╔══

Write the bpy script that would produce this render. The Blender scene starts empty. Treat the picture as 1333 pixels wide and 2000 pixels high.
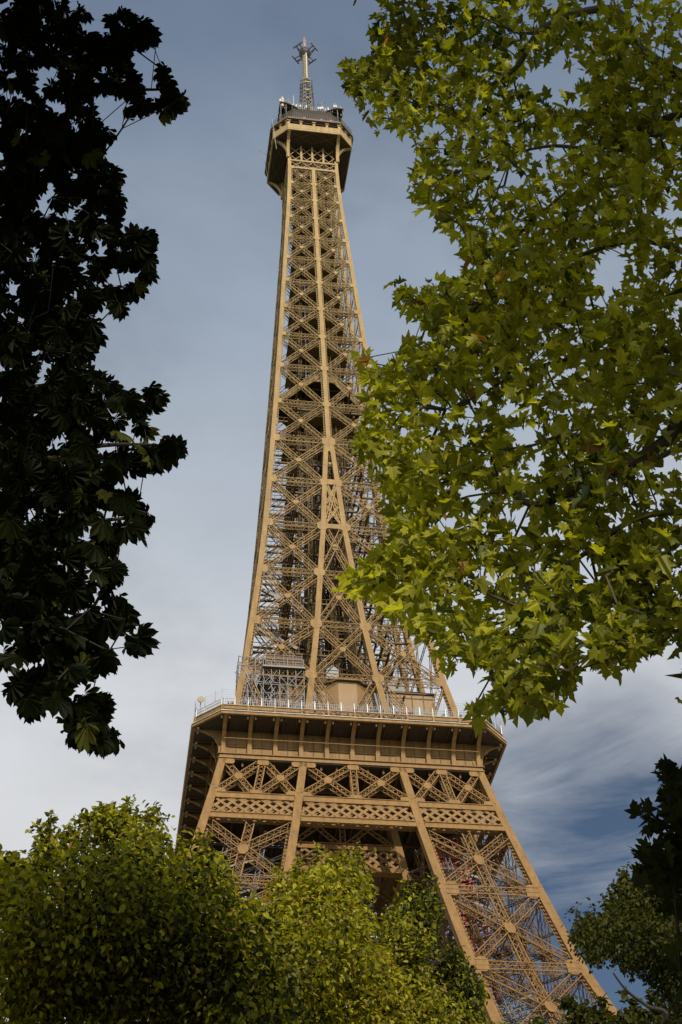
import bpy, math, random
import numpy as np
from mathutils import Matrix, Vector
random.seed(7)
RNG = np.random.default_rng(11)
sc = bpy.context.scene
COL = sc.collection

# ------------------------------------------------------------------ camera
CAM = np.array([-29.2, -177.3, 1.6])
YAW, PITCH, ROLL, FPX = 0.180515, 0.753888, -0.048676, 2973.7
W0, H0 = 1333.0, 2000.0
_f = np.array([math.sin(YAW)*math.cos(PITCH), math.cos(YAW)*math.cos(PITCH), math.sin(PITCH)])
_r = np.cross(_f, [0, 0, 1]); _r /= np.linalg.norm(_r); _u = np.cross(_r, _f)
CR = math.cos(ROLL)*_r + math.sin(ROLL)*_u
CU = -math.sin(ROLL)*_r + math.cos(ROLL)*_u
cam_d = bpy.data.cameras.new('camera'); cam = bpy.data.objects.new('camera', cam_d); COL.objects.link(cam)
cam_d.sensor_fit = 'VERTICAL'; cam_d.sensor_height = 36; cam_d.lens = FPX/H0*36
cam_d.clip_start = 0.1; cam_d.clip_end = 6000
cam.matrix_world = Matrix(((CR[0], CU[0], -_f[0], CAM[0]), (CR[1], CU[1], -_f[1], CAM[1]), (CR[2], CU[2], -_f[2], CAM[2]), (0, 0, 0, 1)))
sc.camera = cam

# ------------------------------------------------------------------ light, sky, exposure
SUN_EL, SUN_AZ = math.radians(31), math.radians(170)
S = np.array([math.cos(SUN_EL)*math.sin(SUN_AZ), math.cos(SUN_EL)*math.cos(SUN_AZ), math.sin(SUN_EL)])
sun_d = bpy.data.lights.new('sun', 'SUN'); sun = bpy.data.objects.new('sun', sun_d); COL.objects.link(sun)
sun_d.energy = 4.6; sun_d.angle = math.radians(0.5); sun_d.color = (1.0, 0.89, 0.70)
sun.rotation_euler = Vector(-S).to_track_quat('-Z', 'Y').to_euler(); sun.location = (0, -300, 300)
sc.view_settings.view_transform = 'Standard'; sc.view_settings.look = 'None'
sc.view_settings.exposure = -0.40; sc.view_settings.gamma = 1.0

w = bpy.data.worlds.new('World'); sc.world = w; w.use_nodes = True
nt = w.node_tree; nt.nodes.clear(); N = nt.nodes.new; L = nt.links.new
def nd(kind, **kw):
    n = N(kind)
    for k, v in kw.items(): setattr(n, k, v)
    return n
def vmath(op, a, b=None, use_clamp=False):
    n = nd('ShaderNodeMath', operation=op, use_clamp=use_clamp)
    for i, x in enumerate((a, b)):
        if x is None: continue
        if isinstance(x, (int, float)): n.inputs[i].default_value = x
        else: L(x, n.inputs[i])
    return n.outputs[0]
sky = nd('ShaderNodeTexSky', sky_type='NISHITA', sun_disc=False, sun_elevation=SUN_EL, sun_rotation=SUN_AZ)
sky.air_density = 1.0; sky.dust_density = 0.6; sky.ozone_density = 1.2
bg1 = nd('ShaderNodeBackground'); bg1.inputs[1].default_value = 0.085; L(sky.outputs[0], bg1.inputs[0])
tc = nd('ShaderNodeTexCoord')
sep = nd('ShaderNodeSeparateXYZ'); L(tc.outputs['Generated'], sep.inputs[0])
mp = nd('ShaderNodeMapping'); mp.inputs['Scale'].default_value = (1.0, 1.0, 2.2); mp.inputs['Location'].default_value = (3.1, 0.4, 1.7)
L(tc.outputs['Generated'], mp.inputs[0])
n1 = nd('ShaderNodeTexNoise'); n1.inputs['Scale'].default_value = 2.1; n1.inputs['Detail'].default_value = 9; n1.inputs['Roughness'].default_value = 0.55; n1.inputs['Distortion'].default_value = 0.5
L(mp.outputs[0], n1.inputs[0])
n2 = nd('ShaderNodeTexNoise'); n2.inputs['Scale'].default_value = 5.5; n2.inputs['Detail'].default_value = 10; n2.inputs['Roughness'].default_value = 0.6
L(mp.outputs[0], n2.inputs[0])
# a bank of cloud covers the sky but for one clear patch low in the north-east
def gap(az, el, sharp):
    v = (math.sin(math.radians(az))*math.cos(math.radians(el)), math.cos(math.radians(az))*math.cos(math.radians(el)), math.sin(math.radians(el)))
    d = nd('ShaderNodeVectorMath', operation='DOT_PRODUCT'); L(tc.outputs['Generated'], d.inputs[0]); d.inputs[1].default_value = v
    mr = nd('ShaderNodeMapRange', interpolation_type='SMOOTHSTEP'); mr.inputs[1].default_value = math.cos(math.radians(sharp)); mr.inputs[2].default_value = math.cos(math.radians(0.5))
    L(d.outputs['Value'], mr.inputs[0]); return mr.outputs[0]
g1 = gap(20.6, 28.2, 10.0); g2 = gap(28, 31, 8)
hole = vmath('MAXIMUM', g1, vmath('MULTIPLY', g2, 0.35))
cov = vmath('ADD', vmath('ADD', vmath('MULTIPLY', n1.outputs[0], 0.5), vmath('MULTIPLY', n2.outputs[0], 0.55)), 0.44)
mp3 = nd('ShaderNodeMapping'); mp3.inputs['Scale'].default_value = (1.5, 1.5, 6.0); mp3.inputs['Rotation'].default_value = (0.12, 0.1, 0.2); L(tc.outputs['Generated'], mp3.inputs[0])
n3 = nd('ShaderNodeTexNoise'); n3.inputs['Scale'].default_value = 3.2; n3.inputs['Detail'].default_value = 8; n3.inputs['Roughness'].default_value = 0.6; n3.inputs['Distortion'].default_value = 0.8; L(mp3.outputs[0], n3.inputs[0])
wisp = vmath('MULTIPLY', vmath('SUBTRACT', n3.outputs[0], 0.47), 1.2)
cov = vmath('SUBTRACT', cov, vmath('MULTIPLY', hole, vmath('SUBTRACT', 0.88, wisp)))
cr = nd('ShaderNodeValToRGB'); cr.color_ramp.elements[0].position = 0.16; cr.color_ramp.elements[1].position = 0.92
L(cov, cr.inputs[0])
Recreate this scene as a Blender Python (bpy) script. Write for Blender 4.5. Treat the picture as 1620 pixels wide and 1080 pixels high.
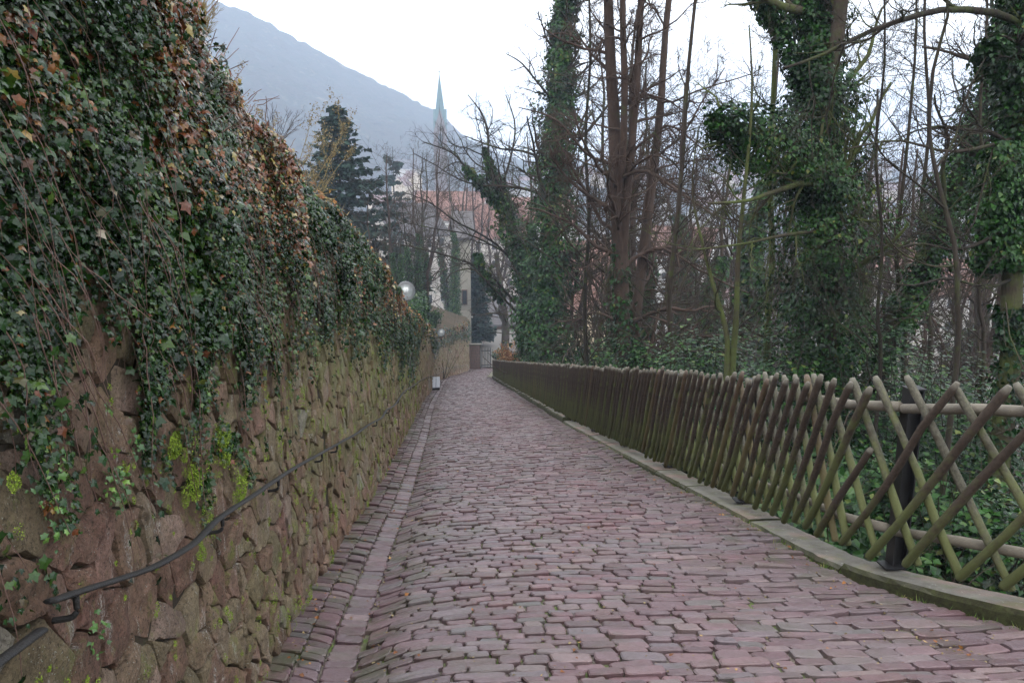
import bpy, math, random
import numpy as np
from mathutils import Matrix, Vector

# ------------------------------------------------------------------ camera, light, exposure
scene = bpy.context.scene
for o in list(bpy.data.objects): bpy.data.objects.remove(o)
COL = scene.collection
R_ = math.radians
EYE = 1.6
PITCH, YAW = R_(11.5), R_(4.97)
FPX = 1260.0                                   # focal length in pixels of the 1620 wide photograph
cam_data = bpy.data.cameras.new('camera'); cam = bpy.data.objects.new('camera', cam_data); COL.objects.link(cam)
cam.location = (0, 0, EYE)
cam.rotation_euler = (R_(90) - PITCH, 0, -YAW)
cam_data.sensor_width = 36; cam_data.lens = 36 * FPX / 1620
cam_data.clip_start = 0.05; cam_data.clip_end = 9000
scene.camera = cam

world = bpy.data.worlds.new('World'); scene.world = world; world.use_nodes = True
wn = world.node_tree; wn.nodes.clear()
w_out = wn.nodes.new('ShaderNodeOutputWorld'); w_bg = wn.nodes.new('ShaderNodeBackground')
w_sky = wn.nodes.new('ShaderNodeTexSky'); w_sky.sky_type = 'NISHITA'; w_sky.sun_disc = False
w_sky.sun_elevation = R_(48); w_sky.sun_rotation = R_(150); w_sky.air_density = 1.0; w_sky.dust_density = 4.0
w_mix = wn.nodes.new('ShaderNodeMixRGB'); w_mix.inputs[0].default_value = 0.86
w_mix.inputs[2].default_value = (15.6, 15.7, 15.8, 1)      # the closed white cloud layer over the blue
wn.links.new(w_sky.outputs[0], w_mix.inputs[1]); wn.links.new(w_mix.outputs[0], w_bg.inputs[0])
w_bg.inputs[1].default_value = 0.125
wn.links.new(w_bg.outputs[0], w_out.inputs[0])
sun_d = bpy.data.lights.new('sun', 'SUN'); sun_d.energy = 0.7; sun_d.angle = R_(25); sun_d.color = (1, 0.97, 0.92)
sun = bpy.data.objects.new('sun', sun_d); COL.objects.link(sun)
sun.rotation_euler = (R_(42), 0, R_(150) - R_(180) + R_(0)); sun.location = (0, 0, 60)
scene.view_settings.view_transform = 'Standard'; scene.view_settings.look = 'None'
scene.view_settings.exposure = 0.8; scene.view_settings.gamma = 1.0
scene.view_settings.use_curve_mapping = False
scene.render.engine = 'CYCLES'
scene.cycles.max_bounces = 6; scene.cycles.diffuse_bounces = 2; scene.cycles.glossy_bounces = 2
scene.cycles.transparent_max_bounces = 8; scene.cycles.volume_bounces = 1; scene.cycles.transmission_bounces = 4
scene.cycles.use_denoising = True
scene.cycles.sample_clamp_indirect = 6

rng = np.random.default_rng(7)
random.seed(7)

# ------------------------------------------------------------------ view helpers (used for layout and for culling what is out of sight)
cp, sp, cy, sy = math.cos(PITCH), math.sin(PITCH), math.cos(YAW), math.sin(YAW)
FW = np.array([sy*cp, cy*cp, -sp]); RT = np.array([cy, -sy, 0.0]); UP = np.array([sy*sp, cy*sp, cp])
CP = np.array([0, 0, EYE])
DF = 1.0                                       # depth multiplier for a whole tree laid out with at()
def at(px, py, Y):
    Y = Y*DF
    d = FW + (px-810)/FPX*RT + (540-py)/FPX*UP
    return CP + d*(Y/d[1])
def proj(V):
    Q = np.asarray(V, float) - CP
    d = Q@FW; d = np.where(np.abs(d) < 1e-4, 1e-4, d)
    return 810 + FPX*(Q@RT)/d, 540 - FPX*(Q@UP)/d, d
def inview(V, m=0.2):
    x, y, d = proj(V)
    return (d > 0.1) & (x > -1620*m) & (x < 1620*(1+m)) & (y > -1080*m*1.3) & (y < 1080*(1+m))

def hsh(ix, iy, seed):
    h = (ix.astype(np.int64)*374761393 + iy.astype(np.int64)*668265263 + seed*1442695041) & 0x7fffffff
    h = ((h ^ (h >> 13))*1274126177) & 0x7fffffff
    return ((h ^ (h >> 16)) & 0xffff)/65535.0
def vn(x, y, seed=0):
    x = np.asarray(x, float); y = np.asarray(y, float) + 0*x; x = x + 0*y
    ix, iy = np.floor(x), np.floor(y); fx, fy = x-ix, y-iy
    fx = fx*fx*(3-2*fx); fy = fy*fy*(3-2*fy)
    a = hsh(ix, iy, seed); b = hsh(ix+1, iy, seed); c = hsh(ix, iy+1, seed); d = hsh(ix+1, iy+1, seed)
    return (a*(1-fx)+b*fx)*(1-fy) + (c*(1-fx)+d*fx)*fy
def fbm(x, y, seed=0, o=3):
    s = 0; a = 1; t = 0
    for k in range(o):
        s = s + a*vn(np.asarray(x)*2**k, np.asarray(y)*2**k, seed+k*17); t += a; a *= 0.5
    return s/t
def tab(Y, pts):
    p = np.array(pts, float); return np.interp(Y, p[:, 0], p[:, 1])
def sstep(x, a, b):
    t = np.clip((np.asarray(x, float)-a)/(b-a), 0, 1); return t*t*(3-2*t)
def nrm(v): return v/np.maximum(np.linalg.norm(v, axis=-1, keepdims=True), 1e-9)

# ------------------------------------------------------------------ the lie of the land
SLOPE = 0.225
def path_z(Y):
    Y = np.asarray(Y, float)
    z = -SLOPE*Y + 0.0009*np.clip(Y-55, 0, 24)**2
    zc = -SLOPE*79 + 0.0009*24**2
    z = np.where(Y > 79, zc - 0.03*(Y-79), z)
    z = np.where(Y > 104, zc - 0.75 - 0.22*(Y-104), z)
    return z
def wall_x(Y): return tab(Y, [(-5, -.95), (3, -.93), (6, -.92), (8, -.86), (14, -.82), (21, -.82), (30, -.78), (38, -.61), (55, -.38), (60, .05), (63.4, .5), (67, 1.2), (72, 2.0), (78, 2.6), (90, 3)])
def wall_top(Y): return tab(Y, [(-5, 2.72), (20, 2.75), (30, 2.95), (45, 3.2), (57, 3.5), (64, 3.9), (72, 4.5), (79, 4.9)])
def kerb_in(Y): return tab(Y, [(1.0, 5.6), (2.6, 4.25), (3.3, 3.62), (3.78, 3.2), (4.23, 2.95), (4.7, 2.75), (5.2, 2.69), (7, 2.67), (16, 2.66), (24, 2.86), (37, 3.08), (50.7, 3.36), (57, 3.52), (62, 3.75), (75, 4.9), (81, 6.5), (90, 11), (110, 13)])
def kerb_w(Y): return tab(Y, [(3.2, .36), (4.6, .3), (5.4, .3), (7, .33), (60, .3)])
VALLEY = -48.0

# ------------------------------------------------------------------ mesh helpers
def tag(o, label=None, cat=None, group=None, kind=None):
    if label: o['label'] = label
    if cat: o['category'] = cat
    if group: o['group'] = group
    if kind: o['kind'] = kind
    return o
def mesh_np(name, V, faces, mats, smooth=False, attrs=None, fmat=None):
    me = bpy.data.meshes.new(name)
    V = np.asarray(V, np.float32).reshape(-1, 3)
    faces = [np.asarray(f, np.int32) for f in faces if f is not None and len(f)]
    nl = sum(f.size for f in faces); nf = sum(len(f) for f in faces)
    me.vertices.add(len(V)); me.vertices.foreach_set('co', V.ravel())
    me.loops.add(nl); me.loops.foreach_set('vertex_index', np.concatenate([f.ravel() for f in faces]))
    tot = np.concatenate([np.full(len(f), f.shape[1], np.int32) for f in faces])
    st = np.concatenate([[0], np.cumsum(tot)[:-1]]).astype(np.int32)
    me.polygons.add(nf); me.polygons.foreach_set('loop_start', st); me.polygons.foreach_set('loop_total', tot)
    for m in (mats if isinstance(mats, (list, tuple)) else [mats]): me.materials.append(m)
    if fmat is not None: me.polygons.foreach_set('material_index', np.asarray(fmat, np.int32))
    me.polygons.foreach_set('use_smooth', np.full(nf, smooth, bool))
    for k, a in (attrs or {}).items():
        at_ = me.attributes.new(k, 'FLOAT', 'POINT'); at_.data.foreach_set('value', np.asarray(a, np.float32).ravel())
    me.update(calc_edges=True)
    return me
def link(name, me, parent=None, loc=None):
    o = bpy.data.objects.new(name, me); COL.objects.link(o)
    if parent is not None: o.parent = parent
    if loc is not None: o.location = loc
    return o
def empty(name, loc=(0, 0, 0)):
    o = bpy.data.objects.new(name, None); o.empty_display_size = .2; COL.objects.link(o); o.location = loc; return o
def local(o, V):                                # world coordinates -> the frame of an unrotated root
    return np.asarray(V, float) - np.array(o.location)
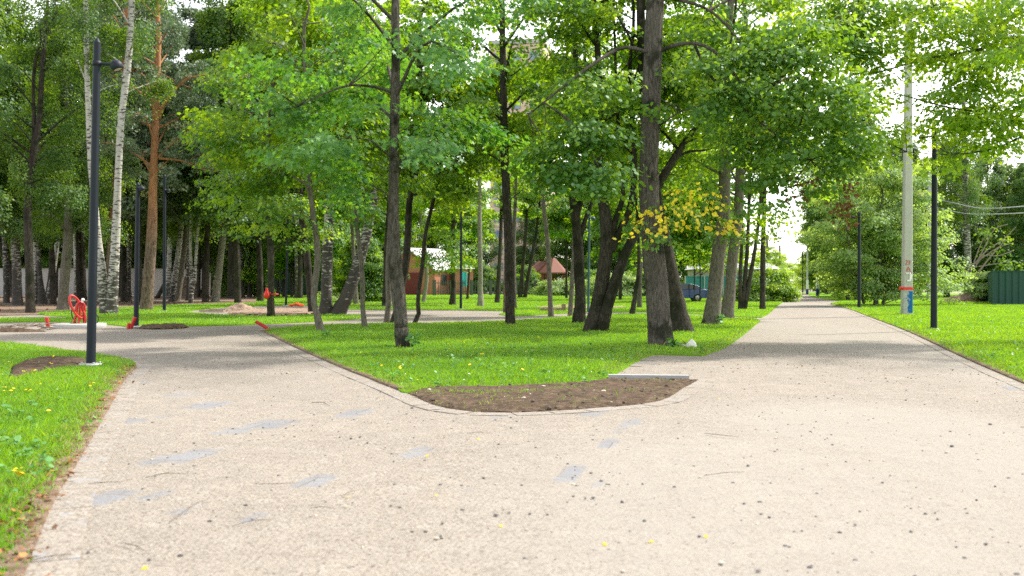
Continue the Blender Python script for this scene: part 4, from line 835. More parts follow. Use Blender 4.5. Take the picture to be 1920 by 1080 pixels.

╚══

**WHAT YOU NEED TO DO:** Which lines hold the word "Treat"? Copy each of them from the records.

**FINISHED EXERCISE:**
Write the bpy script that would produce this render. The Blender scene starts empty. Treat the picture as 1333 pixels wide and 2000 pixels high.
Recreate this scene as a Blender Python (bpy) script. Write for Blender 4.5. Treat the picture as 1620 pixels wide and 1080 pixels high.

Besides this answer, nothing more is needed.